Not only that, but smokers are forced to pay higher insurance premiums to offset the cost of their health problems. Smokers sometimes have to pay up to 50 per cent more than normal for health coverage. Yet fatties, despite being more prone to health problems than smokers, get a pass. The rest of us have to subsidize their poor lifestyle choices.

Much like smoking, it is important to cut off the unhealthy behaviours early in life. A 50 year old fatty has done a lot of damage to themselves and will find it harder to become thin — that’s another reason why the UCL study, which focused on the over-50s, just isn’t good enough.

A 20-year-old has their entire life ahead of them, and those are the people we should focus on shaming into shape. They’re precisely the people feminists are telling to gain weight if they want to.

As shown in that 2014 study, young people in particular are concerned about what their peers think about them, especially when they start high school.
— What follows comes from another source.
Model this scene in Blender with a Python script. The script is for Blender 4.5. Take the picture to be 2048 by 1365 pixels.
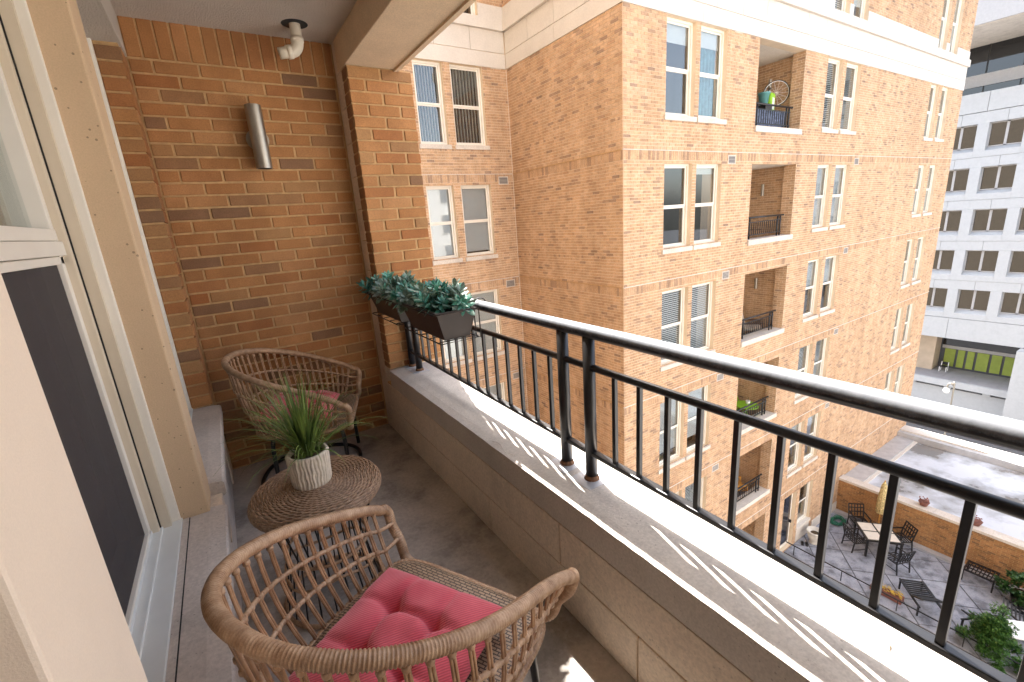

That’s why it’s so critical to let them know that their instincts are correct, and that they can’t be “healthy at any size.”

And no, Twitter. Every size is not beautiful and feminism makes women ugly.

Daniel Callahan, president emeritus of America’s oldest bioethics research institute, agrees with me. “Safe and slow incrementalism that strives never to stigmatise obesity has not and cannot do the necessary work,” wrote Callahan, a former smoker, in 2014. “The force of being shamed and beat upon socially was as persuasive for me to stop smoking as the threats to my health.”

With a little effort, we can help fat people help themselves. But first we have to make sure that “fat acceptance,” perhaps the most alarming and irresponsible idea to come out of leftist victimhood and grievancean politics, is given the heart attack it deserves.